Of course, his dad didn’t have an MPC sampler to feed them all into, nor an abiding love of French hip hop and tropicalia to mix them up with. In fact, the real music lover in the family was grandma, who sang in a polyphonic choir and got her grandson into Spanish folk opera, although he was too busy with watersports and impressing girls to really think about it until he was older, and by then he was more interested in literature. At age 18, Pablo’s collection of short stories, inspired by Latin American magic realism, won a government prize for writers under 30. With the prize money, a publishing contract and a new confidence that he could make art work, Pablo’s moved to Barcelona and set about writing what would be his masterpiece – a novel. Except it wasn’t a masterpiece, it was an absolute disaster, as he confesses, laughing. "I didn’t know how to write a long story so it was hundreds of pages of total mess, all creepy and bad," he says. "They didn’t like it, so I stopped writing and started making music."

Falling in with an experimental collective of film students who got him into Moondog and Sun-Ra, he started making beats on his computer too, and singing, and ended up touring with a band called Coconot and earning money composing music for documentaries. This was the toughest training – one week a director would want cabaret music, the next week it was disco, the next, something Brazilian, "so I really learned how to recreate every kind of music. I had to teach myself everything." The next plan was to head to New York to study island music – the pre-Hispanic folk standards of his homelands off the coast of Africa; the traditional sounds of the Caribbean – but he found himself using those old folk sounds to become El Guincho and record an album instead.

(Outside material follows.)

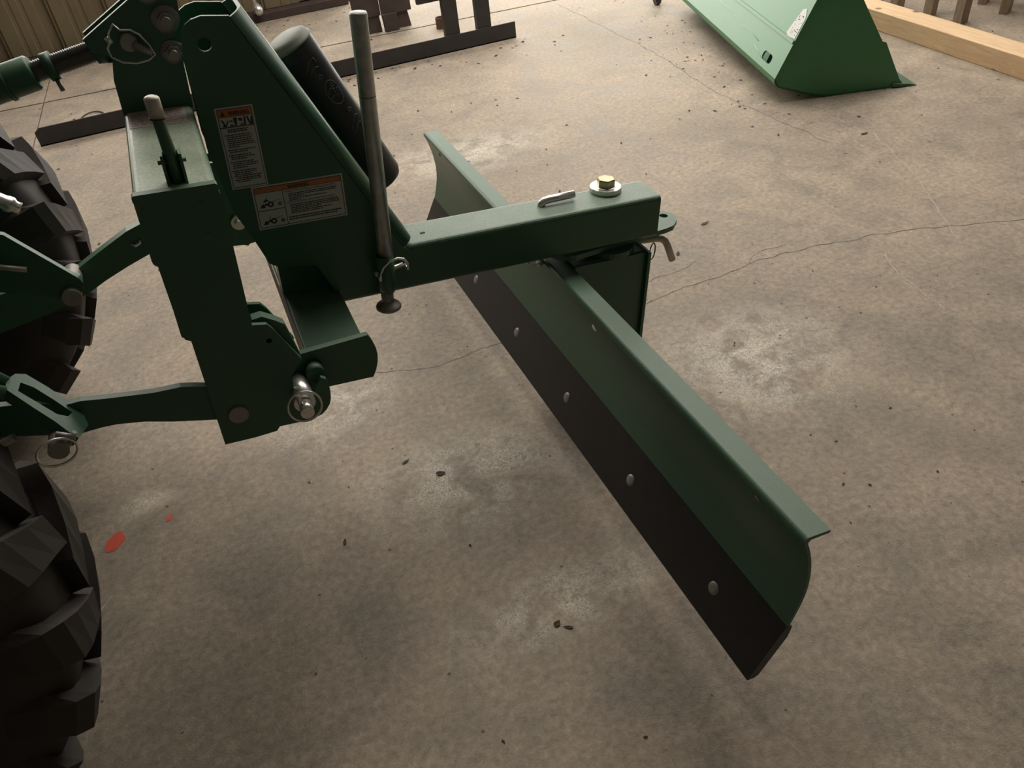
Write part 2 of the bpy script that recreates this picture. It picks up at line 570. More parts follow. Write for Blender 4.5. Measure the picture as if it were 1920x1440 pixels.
for (a_, b_, c_, d_) in ((WIN[0] - 0.04, WIN[0] + 0.03, WIN[2], WIN[3]), (WIN[1] - 0.03, WIN[1] + 0.04, WIN[2], WIN[3]), (WIN[0], WIN[1], WIN[2] - 0.04, WIN[2] + 0.03), (WIN[0], WIN[1], WIN[3] - 0.03, WIN[3] + 0.04), (-0.05, 0.0, WIN[2], WIN[3])):
    m.box(a_, b_, WY + 0.02, WY + 0.18, c_, d_)
m.build('added_window_1', TRIMM, None, 'structure')  # frame of the unseen window added for light
m = MB(); m.box(FX0 - 0.1, FX0, FY0, WY + 0.16, -0.15, CZ); m.build('wall_left', LINING, None, 'structure')
m = MB(); m.box(FX1, FX1 + 0.1, FY0, WY + 0.16, -0.15, CZ); m.build('wall_right', LINING, None, 'structure')
m = MB(); m.box(FX0 - 0.1, FX1 + 0.1, FY0 - 0.1, FY0, -0.15, CZ); m.build('wall_front', LINING, None, 'structure')
m = MB()
for (a_, b_, c_, d_) in ((FX0 - 0.1, SKY[0], FY0 - 0.1, WY + 0.16), (SKY[1], FX1 + 0.1, FY0 - 0.1, WY + 0.16), (SKY[0], SKY[1], FY0 - 0.1, SKY[2]), (SKY[0], SKY[1], SKY[3], WY + 0.16)):
    m.box(a_, b_, c_, d_, CZ, CZ + 0.1)
m.build('ceiling', LINING, None, 'structure')

# ================================================================ rear blade (implement)
YC = 0.9145
blade = thing('rear_blade', 'dark green tractor grader blade with black cutting edge, lying diagonally on the concrete', 'grader blade', MI)

# --- moldboard
L = 1.829
front = [(0.026, 0.055), (0.0535, 0.122), (0.0605, 0.155), (0.0655, 0.19), (0.0655, 0.22), (0.0615, 0.25), (0.0545, 0.28), (0.044, 0.31), (0.034, 0.332)]
def smooth_line(P, n=5):
    o = []
    for i in range(len(P) - 1):
        p0 = P[max(i - 1, 0)]; p1 = P[i]; p2 = P[i + 1]; p3 = P[min(i + 2, len(P) - 1)]
        for k in range(n):
            t = k / n
            o.append(tuple(0.5 * (2 * p1[j] + (p2[j] - p0[j]) * t + (2 * p0[j] - 5 * p1[j] + 4 * p2[j] - p3[j]) * t * t + (3 * p1[j] - p0[j] - 3 * p2[j] + p3[j]) * t ** 3) for j in (0, 1)))
    return o + [P[-1]]
front = [front[0]] + smooth_line(front[1:])
bend = arc(0.0405, 0.3375, 0.0095, 165, 88, 6)
T = 0.006
top = [(0.078, 0.3465)]
outer = front + bend + top
inner = [(0.078, 0.3465 - T), (0.043, 0.3465 - T - 0.001), (0.0405, 0.336)] + [(p[0] + T, p[1]) for p in reversed(front[1:])] + [(0.036, 0.052)]
m = MB(MI)
m.prism([outer + inner], 1, 0.0, L)
mold = m.build('moldboard', GREEN, blade)
# --- cutting edge
m = MB(MI)
m.prism([[(0.0, 0.0), (0.0527, 0.1223), (0.0655, 0.118), (0.0625, 0.092), (0.0225, 0.003), (0.014, -0.001)]], 1, -0.001, L + 0.001)
edge = m.build('cutting_edge', BLACKP, blade)
edge['label'] = 'black steel cutting edge'
nrm = Vector((-0.1223, 0, 0.0527)).normalized()
bolt0 = None
for k in range(6):
    y = 0.152 + 0.305 * k
    c = Vector((0.0266, y, 0.0575)) + nrm * -0.001
    m = MB(MI)
    m.lathe([(0.0001, 0.0042), (0.006, 0.0042), (0.0125, 0.003), (0.0135, 0.0015), (0.0135, -0.004)], c, nrm, 20)
    o = m.build('plow_bolt', PINM, blade)
# small discs standing in for slots in the top of the moldboard
for (y, z) in ((0.118, 0.318), (1.70, 0.318)):
    m = MB(MI)
    xx = 0.0405
    m.lathe([(0.0001, 0.002), (0.005, 0.0015), (0.006, 0.0)], (xx - 0.001, y, z), Vector((-0.93, 0, -0.36)), 12)
    m.build('slot_disc', PINM, blade)
m = MB(MI)
m.lathe([(0.0001, 0.003), (0.006, 0.002), (0.009, 0.0)], (0.0515, 0.70, 0.288), Vector((-0.95, 0, -0.3)), 14)
m.build('slot_disc', ZINC, blade)  # bright disc painted for light seen through a slot

# --- boom: square tube with rounded long edges
def rrect(a0, a1, b0, b1, r, n=4):
    return (arc(a1 - r, b1 - r, r, 0, 90, n) + arc(a0 + r, b1 - r, r, 90, 180, n) + arc(a0 + r, b0 + r, r, 180, 270, n) + arc(a1 - r, b0 + r, r, 270, 360, n))


Z0, Z1 = 0.380, 0.4815
m = MB(MI)
Y0, Y1 = YC - 0.0508, YC + 0.0508
m.prism([rrect(Y0, Y1, Z0, Z1, 0.010), rrect(Y0 + 0.006, Y1 - 0.006, Z0 + 0.006, Z1 - 0.006, 0.005)], 0, -0.450, 0.296)
boom = m.build('boom', GREENB, blade)
m = MB(MI)
m.prism([rrect(Y0 + 0.004, Y1 - 0.004, Z0 + 0.004, Z1 - 0.004, 0.008)], 0, 0.290, 0.2975)
m.build('end_cap', GREEN, blade)

# --- A-frame: folded channel, two webs and a sloping rear face
FR = 0.024                                          # fold radius
d = Vector((-0.298 + 0.543, 0, 0.484 - 0.942)); ln = d.length; d.normalize()
nn = Vector((-d.z, 0, d.x))       # pointing rear/up
if nn.x < 0: nn = -nn
hw = 0.0508 + 0.0052
OUTN = 0.0115
def slp(t, n):
    return (-0.543 + d.x * t + nn.x * n, 0.942 + d.z * t + nn.z * n)
out = [(-0.460, 0.412), (-0.490, 0.482), (-0.560, 0.492), (-0.576, 0.503), (-0.599, 0.570), (-0.617, 0.613), (-0.637, 0.732), (-0.638, 0.90), (-0.634, 0.920), (-0.626, 0.934), (-0.615, 0.941), (-0.599, 0.945),
       slp(-0.006, OUTN - FR), slp(ln * 0.985, OUTN - FR), (-0.300, 0.470), (-0.298, 0.412)]
hole = circ(-0.603, 0.903, 0.011)
m = MB(MI)
m.prism([out, hole], 1, Y0 - 0.0052, Y0 + 0.0008)
m.build('side_web', GREEN, blade)
m = MB(MI)
m.prism([out, hole], 1, Y1 - 0.0008, Y1 + 0.0052)
m.build('side_web', GREEN, blade)
# rear sloping face with rounded folds
base = Vector((-0.543, YC, 0.942))
half = [(hw, OUTN - FR - 0.001)] + [(hw - FR + FR * math.cos(math.radians(a)), OUTN - FR + FR * math.sin(math.radians(a))) for a in range(0, 91, 9)]
Ti = 0.006
inn = [(hw - FR + (FR - Ti) * math.cos(math.radians(a)), OUTN - FR + (FR - Ti) * math.sin(math.radians(a))) for a in range(0, 91, 9)]
full = half + [(-p[0], p[1]) for p in reversed(half)] + [(-(hw - Ti), OUTN - FR - 0.001)] + [(-p[0], p[1]) for p in inn] + list(reversed(inn)) + [(hw - Ti, OUTN - FR - 0.001)]
xf = Matrix(((0, nn.x, d.x, base.x), (1, nn.y, d.y, base.y), (0, nn.z, d.z, base.z), (0, 0, 0, 1)))
m = MB(MI)
k = len(full)
L1 = ln - 0.006
vs = [(p[0], p[1], -0.004) for p in full] + [(p[0], p[1], L1) for p in full]
m.add(vs, [[i, (i + 1) % k, k + (i + 1) % k, k + i] for i in range(k)], True, xf)
h_ = len(half)
# end caps of the folded section, quad by quad between outer and inner outline
no = 2 * h_
inner_ = list(range(no, k))
outer_ = list(range(no))
inner_r = list(reversed(inner_))
for (o0, sh) in ((0, 0), (0, k)):
    for i in range(no - 1):
        m.add([vs[outer_[i] + sh], vs[outer_[i + 1] + sh], vs[inner_r[min(i + 1, len(inner_r) - 1)] + sh], vs[inner_r[min(i, len(inner_r) - 1)] + sh]], [[0, 1, 2, 3]], False, xf)
face_ = m.build('sloping_face', GREEN, blade)
for t_, yo in ((0.100, -0.020), (0.385, -0.028)):
    c = base + d * t_ + nn * (OUTN - 0.0002) + Vector((0, yo, 0))
    m = MB(MI); m.tube([c, c + nn * 0.0006], 0.006, 12)
    m.build('hole_shade_disc', DBLACK, blade)  # flat black disc painted as the dark inside a hole
m = MB(MI); m.prism([[(-0.560, 0.412), (-0.560, 0.520), (-0.42, 0.520), (-0.42, 0.412)]], 1, YC - 0.022, YC + 0.022); m.build('inner_gusset', GREEN, blade)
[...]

He’s happy to have been compared to Animal Collective, though he started this before he’d heard of them. And then there are his intense, beguiling live shows, where the music builds like a blurry pile of sunshine, always growing, slowly pouring into every corner of the room, finding a pulse and grooving on it. El Guincho balances his gadgetry on a complicated set-up involving pieces of wood and his elbows, and somehow manages to sing as well. Customs officers round the world have been baffled by the man who travels with computers and broken bits of planks. When you hear the record, you might be baffled too. But then you’ll want to play it again and again.